__Direction__. Pull out of the data below the stretch of lines bounded by the one containing "Write part 2" and the one containing "return root", both bounds included, unchanged.

-- start of Records for this task --

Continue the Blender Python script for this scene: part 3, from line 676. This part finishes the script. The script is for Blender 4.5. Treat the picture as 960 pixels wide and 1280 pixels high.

-- end of Records for this task --
-- start of Records for this task --

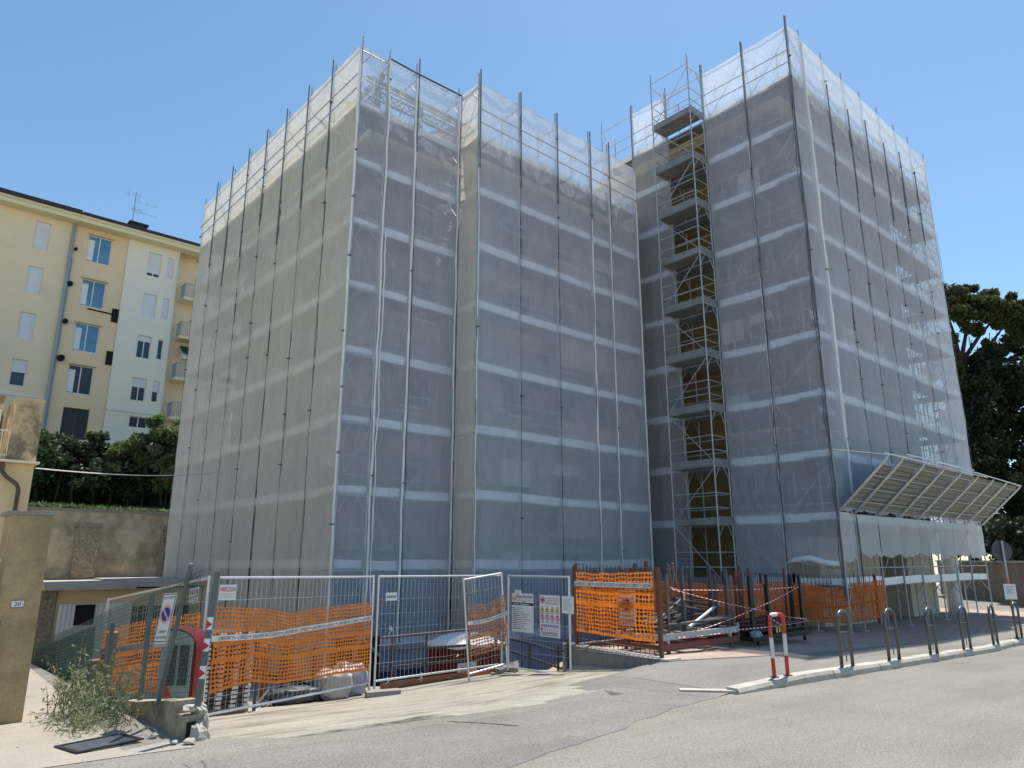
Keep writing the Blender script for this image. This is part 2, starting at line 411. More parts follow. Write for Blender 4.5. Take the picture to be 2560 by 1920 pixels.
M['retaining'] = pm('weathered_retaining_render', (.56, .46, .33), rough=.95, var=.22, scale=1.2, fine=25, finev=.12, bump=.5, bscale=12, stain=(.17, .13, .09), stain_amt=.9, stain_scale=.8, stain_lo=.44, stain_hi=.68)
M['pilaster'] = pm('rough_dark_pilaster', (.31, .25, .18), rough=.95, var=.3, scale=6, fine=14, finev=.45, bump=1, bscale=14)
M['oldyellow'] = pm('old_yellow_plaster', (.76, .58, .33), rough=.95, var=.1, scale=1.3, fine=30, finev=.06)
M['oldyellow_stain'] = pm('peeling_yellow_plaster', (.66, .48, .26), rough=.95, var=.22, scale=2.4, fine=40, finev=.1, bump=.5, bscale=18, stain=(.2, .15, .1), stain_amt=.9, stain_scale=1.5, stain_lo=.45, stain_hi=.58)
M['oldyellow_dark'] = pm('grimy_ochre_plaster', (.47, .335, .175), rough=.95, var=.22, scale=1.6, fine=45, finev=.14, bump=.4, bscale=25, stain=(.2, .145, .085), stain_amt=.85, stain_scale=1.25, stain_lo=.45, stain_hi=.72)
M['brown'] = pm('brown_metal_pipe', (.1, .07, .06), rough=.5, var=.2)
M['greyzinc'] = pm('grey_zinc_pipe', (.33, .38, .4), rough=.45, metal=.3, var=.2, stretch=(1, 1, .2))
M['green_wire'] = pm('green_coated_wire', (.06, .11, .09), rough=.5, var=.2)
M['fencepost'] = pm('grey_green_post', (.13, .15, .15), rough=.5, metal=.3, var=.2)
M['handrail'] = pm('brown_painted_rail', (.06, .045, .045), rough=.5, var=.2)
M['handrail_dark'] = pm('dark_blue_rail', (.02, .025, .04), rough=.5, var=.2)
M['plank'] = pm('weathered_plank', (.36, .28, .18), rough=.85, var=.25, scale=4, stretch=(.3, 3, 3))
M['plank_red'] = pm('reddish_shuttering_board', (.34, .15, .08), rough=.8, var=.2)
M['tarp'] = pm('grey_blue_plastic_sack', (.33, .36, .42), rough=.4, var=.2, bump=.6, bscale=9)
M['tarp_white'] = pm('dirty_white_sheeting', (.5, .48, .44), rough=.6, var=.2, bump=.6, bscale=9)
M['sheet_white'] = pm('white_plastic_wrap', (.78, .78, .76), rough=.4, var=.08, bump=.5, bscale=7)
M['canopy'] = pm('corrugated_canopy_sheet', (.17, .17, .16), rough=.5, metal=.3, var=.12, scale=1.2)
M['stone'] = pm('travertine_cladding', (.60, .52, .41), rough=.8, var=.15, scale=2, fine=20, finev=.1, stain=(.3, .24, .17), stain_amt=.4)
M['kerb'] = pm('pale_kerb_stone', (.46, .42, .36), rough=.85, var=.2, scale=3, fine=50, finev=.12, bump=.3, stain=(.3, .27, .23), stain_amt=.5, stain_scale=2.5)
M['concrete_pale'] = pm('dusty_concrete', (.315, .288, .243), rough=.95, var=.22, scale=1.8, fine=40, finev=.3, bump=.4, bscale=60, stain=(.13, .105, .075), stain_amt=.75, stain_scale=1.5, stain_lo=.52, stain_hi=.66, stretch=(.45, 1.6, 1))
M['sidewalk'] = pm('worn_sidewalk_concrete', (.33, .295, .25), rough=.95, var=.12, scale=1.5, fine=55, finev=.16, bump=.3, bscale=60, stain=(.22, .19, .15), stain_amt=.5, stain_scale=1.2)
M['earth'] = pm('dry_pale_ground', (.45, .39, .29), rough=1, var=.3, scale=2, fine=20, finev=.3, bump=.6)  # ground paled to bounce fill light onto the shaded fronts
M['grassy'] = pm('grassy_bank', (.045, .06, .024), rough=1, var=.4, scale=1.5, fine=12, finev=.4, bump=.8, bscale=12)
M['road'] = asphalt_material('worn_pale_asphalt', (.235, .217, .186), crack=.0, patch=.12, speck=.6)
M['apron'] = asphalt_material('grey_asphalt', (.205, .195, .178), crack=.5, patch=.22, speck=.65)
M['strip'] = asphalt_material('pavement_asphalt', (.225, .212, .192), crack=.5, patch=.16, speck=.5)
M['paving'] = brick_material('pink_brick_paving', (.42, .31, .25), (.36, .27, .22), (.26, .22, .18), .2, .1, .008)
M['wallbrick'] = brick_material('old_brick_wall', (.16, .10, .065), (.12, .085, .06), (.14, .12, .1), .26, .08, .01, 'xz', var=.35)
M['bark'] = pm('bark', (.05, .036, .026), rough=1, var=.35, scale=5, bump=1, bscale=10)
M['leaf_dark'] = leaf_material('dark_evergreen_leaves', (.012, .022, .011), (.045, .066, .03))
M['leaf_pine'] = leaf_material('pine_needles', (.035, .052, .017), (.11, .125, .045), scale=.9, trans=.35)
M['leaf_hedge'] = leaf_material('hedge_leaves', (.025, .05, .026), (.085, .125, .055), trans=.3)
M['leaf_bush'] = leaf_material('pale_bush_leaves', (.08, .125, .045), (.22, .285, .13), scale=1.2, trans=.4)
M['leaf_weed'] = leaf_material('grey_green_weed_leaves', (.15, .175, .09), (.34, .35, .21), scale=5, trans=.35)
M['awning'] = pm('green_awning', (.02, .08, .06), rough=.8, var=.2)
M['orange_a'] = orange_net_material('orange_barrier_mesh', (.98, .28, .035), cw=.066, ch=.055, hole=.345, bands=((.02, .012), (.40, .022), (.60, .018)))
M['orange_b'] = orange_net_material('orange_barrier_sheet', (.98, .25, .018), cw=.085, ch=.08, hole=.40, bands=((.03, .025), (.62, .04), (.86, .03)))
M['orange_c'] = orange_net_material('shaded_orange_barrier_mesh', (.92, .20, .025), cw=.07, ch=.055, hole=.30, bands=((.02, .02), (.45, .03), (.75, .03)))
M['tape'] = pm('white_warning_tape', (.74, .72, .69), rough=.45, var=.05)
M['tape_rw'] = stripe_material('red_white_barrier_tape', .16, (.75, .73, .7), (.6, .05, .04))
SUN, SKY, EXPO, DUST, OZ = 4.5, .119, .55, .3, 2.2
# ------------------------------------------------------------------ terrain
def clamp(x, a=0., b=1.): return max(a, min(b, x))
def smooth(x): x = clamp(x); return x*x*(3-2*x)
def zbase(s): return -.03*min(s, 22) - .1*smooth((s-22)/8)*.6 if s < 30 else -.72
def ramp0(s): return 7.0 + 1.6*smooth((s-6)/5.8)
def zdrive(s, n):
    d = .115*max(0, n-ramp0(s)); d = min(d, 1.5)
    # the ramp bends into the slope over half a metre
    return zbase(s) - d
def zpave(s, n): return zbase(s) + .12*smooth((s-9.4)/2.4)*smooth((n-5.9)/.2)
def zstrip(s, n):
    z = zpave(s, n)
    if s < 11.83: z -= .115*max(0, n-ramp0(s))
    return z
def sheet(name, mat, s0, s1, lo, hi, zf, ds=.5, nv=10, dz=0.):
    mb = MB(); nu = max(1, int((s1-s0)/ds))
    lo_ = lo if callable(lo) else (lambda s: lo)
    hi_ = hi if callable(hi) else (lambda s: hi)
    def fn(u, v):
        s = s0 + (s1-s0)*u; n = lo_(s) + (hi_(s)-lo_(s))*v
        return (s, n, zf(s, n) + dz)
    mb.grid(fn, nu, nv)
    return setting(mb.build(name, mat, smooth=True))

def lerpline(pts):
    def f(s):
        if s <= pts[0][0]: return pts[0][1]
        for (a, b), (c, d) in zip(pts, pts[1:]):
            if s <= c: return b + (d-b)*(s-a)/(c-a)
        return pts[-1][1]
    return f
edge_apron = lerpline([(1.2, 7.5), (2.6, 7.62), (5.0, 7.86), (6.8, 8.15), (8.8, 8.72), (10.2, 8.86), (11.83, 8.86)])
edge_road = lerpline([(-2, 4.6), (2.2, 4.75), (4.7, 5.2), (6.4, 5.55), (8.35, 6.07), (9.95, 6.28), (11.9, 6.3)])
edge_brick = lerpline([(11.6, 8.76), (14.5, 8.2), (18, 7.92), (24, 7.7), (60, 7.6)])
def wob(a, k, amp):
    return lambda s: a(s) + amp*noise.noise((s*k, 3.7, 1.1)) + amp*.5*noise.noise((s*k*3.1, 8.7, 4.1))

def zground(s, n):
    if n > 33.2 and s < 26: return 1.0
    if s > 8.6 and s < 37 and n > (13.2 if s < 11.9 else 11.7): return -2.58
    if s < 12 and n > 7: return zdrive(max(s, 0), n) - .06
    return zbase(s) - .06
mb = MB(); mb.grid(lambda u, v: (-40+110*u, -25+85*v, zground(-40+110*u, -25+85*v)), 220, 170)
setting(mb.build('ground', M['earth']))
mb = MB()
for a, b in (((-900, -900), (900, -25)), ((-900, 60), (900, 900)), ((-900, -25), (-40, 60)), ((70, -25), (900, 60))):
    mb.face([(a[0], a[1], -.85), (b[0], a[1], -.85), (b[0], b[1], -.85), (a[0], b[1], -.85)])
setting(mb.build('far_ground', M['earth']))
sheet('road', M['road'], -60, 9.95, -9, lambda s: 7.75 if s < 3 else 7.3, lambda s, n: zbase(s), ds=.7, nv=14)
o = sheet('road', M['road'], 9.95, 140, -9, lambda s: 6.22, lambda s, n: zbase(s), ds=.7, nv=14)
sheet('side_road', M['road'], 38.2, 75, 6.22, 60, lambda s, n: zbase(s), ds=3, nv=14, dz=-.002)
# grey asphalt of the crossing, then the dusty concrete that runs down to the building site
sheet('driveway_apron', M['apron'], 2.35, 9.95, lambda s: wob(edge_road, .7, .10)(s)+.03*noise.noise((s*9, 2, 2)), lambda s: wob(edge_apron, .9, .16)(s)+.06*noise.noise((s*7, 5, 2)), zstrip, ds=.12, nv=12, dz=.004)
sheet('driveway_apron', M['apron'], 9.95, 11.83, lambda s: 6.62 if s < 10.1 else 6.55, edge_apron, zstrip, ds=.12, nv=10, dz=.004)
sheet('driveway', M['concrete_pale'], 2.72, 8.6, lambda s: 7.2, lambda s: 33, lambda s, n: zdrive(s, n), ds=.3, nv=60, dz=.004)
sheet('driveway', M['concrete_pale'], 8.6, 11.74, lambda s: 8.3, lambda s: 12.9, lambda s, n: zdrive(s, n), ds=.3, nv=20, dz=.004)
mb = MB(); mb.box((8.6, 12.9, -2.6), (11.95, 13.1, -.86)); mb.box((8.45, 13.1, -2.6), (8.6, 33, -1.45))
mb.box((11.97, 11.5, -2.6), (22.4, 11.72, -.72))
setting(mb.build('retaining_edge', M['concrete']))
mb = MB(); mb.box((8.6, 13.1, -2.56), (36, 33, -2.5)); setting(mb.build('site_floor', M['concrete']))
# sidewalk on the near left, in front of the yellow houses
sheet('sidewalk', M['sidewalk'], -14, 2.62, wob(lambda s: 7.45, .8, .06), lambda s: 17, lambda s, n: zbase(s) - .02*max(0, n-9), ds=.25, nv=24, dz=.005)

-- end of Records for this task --
-- start of Records for this task --

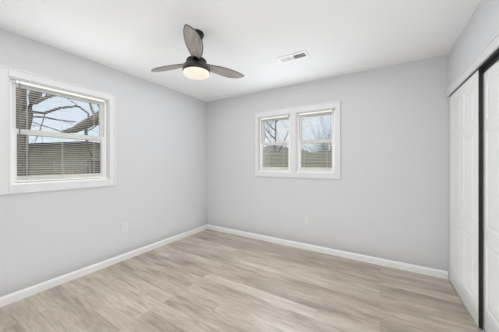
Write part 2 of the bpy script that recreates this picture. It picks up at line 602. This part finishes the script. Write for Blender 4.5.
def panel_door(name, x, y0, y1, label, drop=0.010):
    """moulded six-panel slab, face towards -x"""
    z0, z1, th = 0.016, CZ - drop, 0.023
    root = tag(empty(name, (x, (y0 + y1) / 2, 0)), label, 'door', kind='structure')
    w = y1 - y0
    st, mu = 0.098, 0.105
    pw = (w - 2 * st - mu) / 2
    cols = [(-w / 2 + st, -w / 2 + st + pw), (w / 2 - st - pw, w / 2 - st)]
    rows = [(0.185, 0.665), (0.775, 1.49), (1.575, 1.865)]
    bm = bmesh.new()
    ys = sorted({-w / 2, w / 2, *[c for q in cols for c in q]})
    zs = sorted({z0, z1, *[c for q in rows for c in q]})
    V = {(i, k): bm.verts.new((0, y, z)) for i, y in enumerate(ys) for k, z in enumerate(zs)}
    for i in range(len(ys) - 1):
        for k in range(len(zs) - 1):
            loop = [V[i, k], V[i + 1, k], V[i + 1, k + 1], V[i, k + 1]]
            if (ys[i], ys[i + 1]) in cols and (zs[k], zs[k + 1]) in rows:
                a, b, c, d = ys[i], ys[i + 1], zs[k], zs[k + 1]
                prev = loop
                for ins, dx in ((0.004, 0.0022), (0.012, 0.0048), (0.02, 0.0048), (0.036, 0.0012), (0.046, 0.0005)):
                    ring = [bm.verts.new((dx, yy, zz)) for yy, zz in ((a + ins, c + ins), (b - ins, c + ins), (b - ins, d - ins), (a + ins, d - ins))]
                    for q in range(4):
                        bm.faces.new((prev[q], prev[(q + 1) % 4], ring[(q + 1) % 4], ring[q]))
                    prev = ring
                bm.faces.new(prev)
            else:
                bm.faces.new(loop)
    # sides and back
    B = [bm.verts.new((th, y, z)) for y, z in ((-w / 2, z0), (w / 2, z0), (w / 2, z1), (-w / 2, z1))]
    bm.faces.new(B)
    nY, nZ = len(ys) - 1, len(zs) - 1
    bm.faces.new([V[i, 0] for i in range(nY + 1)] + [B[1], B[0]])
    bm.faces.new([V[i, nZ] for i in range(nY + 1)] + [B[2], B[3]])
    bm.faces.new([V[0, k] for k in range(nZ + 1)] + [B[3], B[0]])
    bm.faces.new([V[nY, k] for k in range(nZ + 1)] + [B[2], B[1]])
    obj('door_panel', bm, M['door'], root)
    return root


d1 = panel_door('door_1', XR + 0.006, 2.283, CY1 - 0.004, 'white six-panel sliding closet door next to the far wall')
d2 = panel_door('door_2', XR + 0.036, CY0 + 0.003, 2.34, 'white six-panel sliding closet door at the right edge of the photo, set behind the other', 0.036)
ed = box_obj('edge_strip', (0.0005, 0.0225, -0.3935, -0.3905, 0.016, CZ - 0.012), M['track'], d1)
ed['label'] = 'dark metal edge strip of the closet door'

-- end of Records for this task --

__Written answer__.
Write part 2 of the bpy script that recreates this picture. It picks up at line 602. This part finishes the script. Write for Blender 4.5.
def panel_door(name, x, y0, y1, label, drop=0.010):
    """moulded six-panel slab, face towards -x"""
    z0, z1, th = 0.016, CZ - drop, 0.023
    root = tag(empty(name, (x, (y0 + y1) / 2, 0)), label, 'door', kind='structure')
    w = y1 - y0
    st, mu = 0.098, 0.105
    pw = (w - 2 * st - mu) / 2
    cols = [(-w / 2 + st, -w / 2 + st + pw), (w / 2 - st - pw, w / 2 - st)]
    rows = [(0.185, 0.665), (0.775, 1.49), (1.575, 1.865)]
    bm = bmesh.new()
    ys = sorted({-w / 2, w / 2, *[c for q in cols for c in q]})
    zs = sorted({z0, z1, *[c for q in rows for c in q]})
    V = {(i, k): bm.verts.new((0, y, z)) for i, y in enumerate(ys) for k, z in enumerate(zs)}
    for i in range(len(ys) - 1):
        for k in range(len(zs) - 1):
            loop = [V[i, k], V[i + 1, k], V[i + 1, k + 1], V[i, k + 1]]
            if (ys[i], ys[i + 1]) in cols and (zs[k], zs[k + 1]) in rows:
                a, b, c, d = ys[i], ys[i + 1], zs[k], zs[k + 1]
                prev = loop
                for ins, dx in ((0.004, 0.0022), (0.012, 0.0048), (0.02, 0.0048), (0.036, 0.0012), (0.046, 0.0005)):
                    ring = [bm.verts.new((dx, yy, zz)) for yy, zz in ((a + ins, c + ins), (b - ins, c + ins), (b - ins, d - ins), (a + ins, d - ins))]
                    for q in range(4):
                        bm.faces.new((prev[q], prev[(q + 1) % 4], ring[(q + 1) % 4], ring[q]))
                    prev = ring
                bm.faces.new(prev)
            else:
                bm.faces.new(loop)
    # sides and back
    B = [bm.verts.new((th, y, z)) for y, z in ((-w / 2, z0), (w / 2, z0), (w / 2, z1), (-w / 2, z1))]
    bm.faces.new(B)
    nY, nZ = len(ys) - 1, len(zs) - 1
    bm.faces.new([V[i, 0] for i in range(nY + 1)] + [B[1], B[0]])
    bm.faces.new([V[i, nZ] for i in range(nY + 1)] + [B[2], B[3]])
    bm.faces.new([V[0, k] for k in range(nZ + 1)] + [B[3], B[0]])
    bm.faces.new([V[nY, k] for k in range(nZ + 1)] + [B[2], B[1]])
    obj('door_panel', bm, M['door'], root)
    return root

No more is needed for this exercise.